-- Raw records start --

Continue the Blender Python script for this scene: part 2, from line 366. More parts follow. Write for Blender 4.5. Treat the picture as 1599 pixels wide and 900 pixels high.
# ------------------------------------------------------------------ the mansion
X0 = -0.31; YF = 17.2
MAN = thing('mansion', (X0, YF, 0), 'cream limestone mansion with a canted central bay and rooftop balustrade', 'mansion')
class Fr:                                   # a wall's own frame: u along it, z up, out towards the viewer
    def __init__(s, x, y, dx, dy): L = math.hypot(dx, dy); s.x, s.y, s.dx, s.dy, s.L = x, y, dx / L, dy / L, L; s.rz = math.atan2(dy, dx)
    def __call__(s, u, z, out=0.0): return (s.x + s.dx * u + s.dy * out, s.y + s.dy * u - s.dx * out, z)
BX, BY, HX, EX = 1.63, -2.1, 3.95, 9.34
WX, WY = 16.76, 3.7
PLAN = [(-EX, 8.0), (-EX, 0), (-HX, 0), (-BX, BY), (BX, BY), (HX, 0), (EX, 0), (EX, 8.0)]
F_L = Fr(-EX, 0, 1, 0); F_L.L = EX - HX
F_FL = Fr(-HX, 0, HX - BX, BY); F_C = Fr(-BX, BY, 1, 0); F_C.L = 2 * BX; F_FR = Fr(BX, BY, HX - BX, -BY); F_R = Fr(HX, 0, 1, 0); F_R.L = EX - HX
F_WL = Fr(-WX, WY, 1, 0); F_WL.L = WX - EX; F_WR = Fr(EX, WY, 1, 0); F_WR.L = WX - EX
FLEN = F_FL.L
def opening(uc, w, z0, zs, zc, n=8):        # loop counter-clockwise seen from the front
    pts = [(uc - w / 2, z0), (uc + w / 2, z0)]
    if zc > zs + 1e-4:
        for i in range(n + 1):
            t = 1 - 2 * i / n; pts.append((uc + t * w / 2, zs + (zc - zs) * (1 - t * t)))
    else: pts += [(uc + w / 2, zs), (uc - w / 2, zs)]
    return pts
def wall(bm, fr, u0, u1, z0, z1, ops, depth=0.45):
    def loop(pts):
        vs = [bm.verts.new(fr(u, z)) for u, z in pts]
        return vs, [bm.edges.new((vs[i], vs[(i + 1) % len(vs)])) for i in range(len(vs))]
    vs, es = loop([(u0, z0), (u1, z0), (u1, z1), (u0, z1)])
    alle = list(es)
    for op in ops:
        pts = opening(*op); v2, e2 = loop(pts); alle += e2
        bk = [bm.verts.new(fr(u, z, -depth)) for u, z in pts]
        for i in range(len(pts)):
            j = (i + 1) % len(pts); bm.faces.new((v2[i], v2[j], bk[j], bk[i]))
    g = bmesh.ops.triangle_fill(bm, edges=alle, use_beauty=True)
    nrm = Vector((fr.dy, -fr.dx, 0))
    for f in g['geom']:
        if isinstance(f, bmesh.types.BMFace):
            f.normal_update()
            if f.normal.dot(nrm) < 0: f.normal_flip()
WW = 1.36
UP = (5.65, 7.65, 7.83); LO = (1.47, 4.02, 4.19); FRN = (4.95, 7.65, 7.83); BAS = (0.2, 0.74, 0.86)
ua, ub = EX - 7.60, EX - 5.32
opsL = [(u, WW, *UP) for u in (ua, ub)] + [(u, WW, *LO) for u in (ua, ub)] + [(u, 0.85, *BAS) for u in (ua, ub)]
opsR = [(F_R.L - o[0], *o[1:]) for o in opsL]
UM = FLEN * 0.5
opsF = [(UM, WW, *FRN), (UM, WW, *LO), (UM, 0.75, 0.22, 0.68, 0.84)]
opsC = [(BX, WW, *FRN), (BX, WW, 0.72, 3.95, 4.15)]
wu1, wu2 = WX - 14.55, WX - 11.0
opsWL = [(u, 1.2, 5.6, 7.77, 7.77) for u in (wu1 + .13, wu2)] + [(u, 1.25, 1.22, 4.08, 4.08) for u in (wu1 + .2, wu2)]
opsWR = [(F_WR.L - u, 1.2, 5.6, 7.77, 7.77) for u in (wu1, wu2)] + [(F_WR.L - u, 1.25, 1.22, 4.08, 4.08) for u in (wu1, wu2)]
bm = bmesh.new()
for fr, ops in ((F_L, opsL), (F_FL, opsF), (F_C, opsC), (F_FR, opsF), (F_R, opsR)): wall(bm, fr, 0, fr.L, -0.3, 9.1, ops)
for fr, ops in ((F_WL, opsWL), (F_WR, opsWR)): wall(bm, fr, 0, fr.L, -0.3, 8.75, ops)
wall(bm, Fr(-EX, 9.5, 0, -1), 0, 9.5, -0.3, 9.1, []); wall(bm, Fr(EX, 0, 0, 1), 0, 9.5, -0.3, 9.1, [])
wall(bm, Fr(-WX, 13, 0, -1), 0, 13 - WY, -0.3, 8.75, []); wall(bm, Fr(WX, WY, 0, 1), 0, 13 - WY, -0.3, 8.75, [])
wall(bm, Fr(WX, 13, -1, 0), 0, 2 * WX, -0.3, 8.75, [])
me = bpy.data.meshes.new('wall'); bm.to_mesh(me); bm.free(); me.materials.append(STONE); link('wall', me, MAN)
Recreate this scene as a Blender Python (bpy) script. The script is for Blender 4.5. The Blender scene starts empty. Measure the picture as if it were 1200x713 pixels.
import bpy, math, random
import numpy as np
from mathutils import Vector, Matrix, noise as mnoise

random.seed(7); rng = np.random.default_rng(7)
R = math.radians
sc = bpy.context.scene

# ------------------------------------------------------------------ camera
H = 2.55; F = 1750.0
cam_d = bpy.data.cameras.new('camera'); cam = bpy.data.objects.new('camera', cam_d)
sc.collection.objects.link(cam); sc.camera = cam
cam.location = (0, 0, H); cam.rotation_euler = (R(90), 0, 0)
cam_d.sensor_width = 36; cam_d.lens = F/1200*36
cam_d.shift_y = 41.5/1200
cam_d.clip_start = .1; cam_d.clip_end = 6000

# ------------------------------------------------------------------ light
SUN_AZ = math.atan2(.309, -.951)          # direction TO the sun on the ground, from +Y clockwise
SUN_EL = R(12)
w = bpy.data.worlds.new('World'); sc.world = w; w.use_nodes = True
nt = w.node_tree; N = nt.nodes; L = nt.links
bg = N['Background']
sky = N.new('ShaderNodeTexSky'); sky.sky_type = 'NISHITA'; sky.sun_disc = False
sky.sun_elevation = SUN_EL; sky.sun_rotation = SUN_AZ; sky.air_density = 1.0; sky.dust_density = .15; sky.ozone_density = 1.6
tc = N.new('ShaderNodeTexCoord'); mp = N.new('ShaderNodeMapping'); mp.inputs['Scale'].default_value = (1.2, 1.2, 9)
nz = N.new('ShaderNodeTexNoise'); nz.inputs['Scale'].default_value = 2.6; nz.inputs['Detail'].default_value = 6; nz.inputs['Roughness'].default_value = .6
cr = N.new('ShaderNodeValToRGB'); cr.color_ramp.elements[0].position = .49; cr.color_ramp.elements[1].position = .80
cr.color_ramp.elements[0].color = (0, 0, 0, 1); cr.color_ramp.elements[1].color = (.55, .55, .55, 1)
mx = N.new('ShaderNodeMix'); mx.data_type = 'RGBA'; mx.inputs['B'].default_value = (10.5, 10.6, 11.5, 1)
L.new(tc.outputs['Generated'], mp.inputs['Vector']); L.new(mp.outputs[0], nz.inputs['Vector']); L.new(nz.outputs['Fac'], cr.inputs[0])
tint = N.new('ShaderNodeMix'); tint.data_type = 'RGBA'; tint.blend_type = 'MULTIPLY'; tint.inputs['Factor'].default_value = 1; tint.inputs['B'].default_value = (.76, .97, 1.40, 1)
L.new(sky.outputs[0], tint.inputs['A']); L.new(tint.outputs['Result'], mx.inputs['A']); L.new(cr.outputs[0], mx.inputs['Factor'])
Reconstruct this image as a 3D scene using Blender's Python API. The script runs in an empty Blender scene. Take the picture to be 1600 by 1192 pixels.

-- Raw records end --

> Exercise instructions: Beginning with the line containing "Recreate this scene" and ending with the line containing "sc = bpy.context.scene", extract those lines exactly from the listing above, and only those.

> Expected answer:
Recreate this scene as a Blender Python (bpy) script. The script is for Blender 4.5. The Blender scene starts empty. Measure the picture as if it were 1200x713 pixels.
import bpy, math, random
import numpy as np
from mathutils import Vector, Matrix, noise as mnoise

random.seed(7); rng = np.random.default_rng(7)
R = math.radians
sc = bpy.context.scene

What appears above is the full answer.